Here’s what scripture says:

One Sabbath he was going through the grain fields, and as they made their way, his disciples began to pluck heads of grain. And the Pharisees were saying to him, “Look, why are they doing what is not lawful on the Sabbath?” And he said to them, “Have you never read what David did, when he was in need and was hungry, he and those who were with him: how he entered the house of God, in the time of Abiathar the high priest, and ate the bread of the Presence, which it is not lawful for any but the priests to eat, and also gave it to those who were with him?” And he said to them, “The Sabbath was made for man, not man for the Sabbath. So the Son of Man is lord even of the Sabbath.” (Mark 2:23-28)

The Pharisees had created laws upon the law of what was acceptable on the “day of rest.”  It was so extreme that they had even limited the number of steps you could take!  What was established as a day of rest became a day of stress.  No longer was it about taking a break, but it was about making sure you didn’t do too much and “break the law.”

When challenged about the disciples “breaking the law” by “working” (plucking the heads of grain), Jesus turns the Pharisees challenge back on themselves.  He challenges their knowledge of scripture (the story of David doing something that was “against the law” by eating bread that was reserved for the high priest).  Of course they don’t want to say anything against David.  He was the epitome of their past Kings.  He was the direct lineage of their prophesied Savior (who was in fact Jesus, but that’s a different discussion).  But that’s not even the best part.  Jesus continues in verses 27-28,

“The Sabbath was made for man, not man for the Sabbath. So the Son of Man is lord even of the Sabbath.”

I LOVE THIS!  You see if man were made for the Sabbath, then the day would rule over us.  Think about it.  Because God created the Sabbath for man, he was telling us that he knows that we need to rest.  You see God rested on the seventh day, not because he was tired, but because he was finished.  We on earth aren’t done yet.  Paul tells us in Philippians 1:6,

he who began a good work in you will bring it to completion at the day of Jesus Christ.

We’re here to serve and bring honor to God until the day of Jesus Christ (the second coming) or until we are called home.  In the meantime, God knew that we needed a break, so he gave us one.  In the Old Testament, it was the Sabbath.  It was a day to relax from the typical toil of everyday life.  It was a time to slow down and rest in God.  Jesus changes that (like much of the law).  The law still exists, but Jesus has fulfilled it.  In verse 28 he said,

So the Son of Man is lord even of the Sabbath. (emphasis my own)

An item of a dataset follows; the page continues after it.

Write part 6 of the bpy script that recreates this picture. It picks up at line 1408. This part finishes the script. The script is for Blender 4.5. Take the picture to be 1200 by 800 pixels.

If Jesus is lord of the Sabbath, what does that mean for us?  That means that Jesus is the fulfillment of the Sabbath.  In Matthew 11 he declares to a crowd,

Come to me, all who labor and are heavy laden, and I will give you rest

Jesus is our rest.  When we envelop ourselves within him, he carries our burdens and gives us rest.  It’s no longer about doing what is “right,” it’s about serving he who has made us righteous.

My stress may be high due to many things, from moving halfway across the country, to having to force myself to make new friends (something that is not easy for me), to being a new town and trying to figure out ways to best care for my girls away from all that I know–including drastically different weather that my Florida girls don’t understand (my kids don’t like shoes…or clothes for that matter, which is not really conducive to temperatures of highs in the 30’s or 40’s).  But because I serve the Lord of the Sabbath, I can find rest in him any time, any day.  When I take time to rest in him, the stress does lighten.  The migraine seems to lift a little.  The world doesn’t seem quite as overwhelming.

I love that my High Priest is sitting.  Before Jesus, priests never sat because their work was never done.  Jesus said it all as he dies on the cross, proclaiming, “It is finished.”  We don’t have to worry.  We don’t have to stress.  Instead, we get to rest in Him.  So each day, when I feel like this is more than I can handle on my own, I rest in Him.